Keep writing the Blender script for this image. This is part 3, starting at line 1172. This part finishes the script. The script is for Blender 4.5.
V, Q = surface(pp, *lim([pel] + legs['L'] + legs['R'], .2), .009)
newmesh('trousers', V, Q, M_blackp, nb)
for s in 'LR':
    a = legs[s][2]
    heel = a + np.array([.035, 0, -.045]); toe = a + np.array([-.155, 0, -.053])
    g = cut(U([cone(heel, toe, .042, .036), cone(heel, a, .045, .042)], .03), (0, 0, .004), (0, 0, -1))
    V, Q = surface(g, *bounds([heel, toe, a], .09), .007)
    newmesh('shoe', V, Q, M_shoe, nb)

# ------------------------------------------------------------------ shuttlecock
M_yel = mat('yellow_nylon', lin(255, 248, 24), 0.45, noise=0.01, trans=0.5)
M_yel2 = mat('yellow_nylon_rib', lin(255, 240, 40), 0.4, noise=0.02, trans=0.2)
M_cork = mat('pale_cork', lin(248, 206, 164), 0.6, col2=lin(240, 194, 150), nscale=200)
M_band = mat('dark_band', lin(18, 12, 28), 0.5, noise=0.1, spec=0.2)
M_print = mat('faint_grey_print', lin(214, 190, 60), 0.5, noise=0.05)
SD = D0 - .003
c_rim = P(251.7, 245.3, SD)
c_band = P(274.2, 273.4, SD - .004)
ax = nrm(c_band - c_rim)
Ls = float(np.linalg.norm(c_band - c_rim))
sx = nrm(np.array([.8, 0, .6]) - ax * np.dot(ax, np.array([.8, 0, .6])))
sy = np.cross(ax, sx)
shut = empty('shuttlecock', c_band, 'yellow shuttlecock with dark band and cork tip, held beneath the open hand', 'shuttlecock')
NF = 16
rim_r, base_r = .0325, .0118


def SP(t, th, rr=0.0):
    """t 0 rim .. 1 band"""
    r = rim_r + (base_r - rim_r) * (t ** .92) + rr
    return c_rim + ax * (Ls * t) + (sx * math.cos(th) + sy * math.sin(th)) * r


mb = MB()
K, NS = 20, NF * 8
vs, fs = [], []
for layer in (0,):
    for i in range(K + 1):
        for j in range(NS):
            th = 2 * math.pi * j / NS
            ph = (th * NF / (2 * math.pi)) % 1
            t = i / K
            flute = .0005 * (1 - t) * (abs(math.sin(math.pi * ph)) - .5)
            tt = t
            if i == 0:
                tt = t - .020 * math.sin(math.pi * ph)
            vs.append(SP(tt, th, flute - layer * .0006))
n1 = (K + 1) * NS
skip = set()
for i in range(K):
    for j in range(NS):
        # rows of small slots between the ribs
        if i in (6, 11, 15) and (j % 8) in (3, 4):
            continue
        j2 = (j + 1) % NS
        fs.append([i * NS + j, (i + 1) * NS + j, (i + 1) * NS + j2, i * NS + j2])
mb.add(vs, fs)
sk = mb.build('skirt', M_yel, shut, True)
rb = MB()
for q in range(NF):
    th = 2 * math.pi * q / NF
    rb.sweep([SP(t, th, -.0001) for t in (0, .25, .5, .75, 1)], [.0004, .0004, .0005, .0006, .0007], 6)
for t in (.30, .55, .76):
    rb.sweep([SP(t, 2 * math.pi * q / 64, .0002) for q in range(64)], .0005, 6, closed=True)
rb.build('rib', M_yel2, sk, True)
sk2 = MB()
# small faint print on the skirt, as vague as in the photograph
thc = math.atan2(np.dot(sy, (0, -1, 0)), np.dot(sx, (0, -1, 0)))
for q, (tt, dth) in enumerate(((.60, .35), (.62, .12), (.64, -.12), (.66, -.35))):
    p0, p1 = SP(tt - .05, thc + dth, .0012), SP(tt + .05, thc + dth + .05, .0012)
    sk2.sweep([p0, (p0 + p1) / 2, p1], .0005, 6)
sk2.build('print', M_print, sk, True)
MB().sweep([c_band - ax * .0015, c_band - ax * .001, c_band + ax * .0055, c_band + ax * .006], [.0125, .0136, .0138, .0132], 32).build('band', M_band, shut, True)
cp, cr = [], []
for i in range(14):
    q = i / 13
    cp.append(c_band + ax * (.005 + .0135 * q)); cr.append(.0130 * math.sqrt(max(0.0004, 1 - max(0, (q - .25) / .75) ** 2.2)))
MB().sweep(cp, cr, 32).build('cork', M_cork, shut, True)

## OBJECTIVE
The whole listing above needs to be written out again exactly.

## FULL ANSWER
Keep writing the Blender script for this image. This is part 3, starting at line 1172. This part finishes the script. The script is for Blender 4.5.
V, Q = surface(pp, *lim([pel] + legs['L'] + legs['R'], .2), .009)
newmesh('trousers', V, Q, M_blackp, nb)
for s in 'LR':
    a = legs[s][2]
    heel = a + np.array([.035, 0, -.045]); toe = a + np.array([-.155, 0, -.053])
    g = cut(U([cone(heel, toe, .042, .036), cone(heel, a, .045, .042)], .03), (0, 0, .004), (0, 0, -1))
    V, Q = surface(g, *bounds([heel, toe, a], .09), .007)
    newmesh('shoe', V, Q, M_shoe, nb)

# ------------------------------------------------------------------ shuttlecock
M_yel = mat('yellow_nylon', lin(255, 248, 24), 0.45, noise=0.01, trans=0.5)
M_yel2 = mat('yellow_nylon_rib', lin(255, 240, 40), 0.4, noise=0.02, trans=0.2)
M_cork = mat('pale_cork', lin(248, 206, 164), 0.6, col2=lin(240, 194, 150), nscale=200)
M_band = mat('dark_band', lin(18, 12, 28), 0.5, noise=0.1, spec=0.2)
M_print = mat('faint_grey_print', lin(214, 190, 60), 0.5, noise=0.05)
SD = D0 - .003
c_rim = P(251.7, 245.3, SD)
c_band = P(274.2, 273.4, SD - .004)
ax = nrm(c_band - c_rim)
Ls = float(np.linalg.norm(c_band - c_rim))
sx = nrm(np.array([.8, 0, .6]) - ax * np.dot(ax, np.array([.8, 0, .6])))
sy = np.cross(ax, sx)
shut = empty('shuttlecock', c_band, 'yellow shuttlecock with dark band and cork tip, held beneath the open hand', 'shuttlecock')
NF = 16
rim_r, base_r = .0325, .0118


def SP(t, th, rr=0.0):
    """t 0 rim .. 1 band"""
    r = rim_r + (base_r - rim_r) * (t ** .92) + rr
    return c_rim + ax * (Ls * t) + (sx * math.cos(th) + sy * math.sin(th)) * r


mb = MB()
K, NS = 20, NF * 8
vs, fs = [], []
for layer in (0,):
    for i in range(K + 1):
        for j in range(NS):
            th = 2 * math.pi * j / NS
            ph = (th * NF / (2 * math.pi)) % 1
            t = i / K
            flute = .0005 * (1 - t) * (abs(math.sin(math.pi * ph)) - .5)
            tt = t
            if i == 0:
                tt = t - .020 * math.sin(math.pi * ph)
            vs.append(SP(tt, th, flute - layer * .0006))
n1 = (K + 1) * NS
skip = set()
for i in range(K):
    for j in range(NS):
        # rows of small slots between the ribs
        if i in (6, 11, 15) and (j % 8) in (3, 4):
            continue
        j2 = (j + 1) % NS
        fs.append([i * NS + j, (i + 1) * NS + j, (i + 1) * NS + j2, i * NS + j2])
mb.add(vs, fs)
sk = mb.build('skirt', M_yel, shut, True)
rb = MB()
for q in range(NF):
    th = 2 * math.pi * q / NF
    rb.sweep([SP(t, th, -.0001) for t in (0, .25, .5, .75, 1)], [.0004, .0004, .0005, .0006, .0007], 6)
for t in (.30, .55, .76):
    rb.sweep([SP(t, 2 * math.pi * q / 64, .0002) for q in range(64)], .0005, 6, closed=True)
rb.build('rib', M_yel2, sk, True)
sk2 = MB()
# small faint print on the skirt, as vague as in the photograph
thc = math.atan2(np.dot(sy, (0, -1, 0)), np.dot(sx, (0, -1, 0)))
for q, (tt, dth) in enumerate(((.60, .35), (.62, .12), (.64, -.12), (.66, -.35))):
    p0, p1 = SP(tt - .05, thc + dth, .0012), SP(tt + .05, thc + dth + .05, .0012)
    sk2.sweep([p0, (p0 + p1) / 2, p1], .0005, 6)
sk2.build('print', M_print, sk, True)
MB().sweep([c_band - ax * .0015, c_band - ax * .001, c_band + ax * .0055, c_band + ax * .006], [.0125, .0136, .0138, .0132], 32).build('band', M_band, shut, True)
cp, cr = [], []
for i in range(14):
    q = i / 13
    cp.append(c_band + ax * (.005 + .0135 * q)); cr.append(.0130 * math.sqrt(max(0.0004, 1 - max(0, (q - .25) / .75) ** 2.2)))
MB().sweep(cp, cr, 32).build('cork', M_cork, shut, True)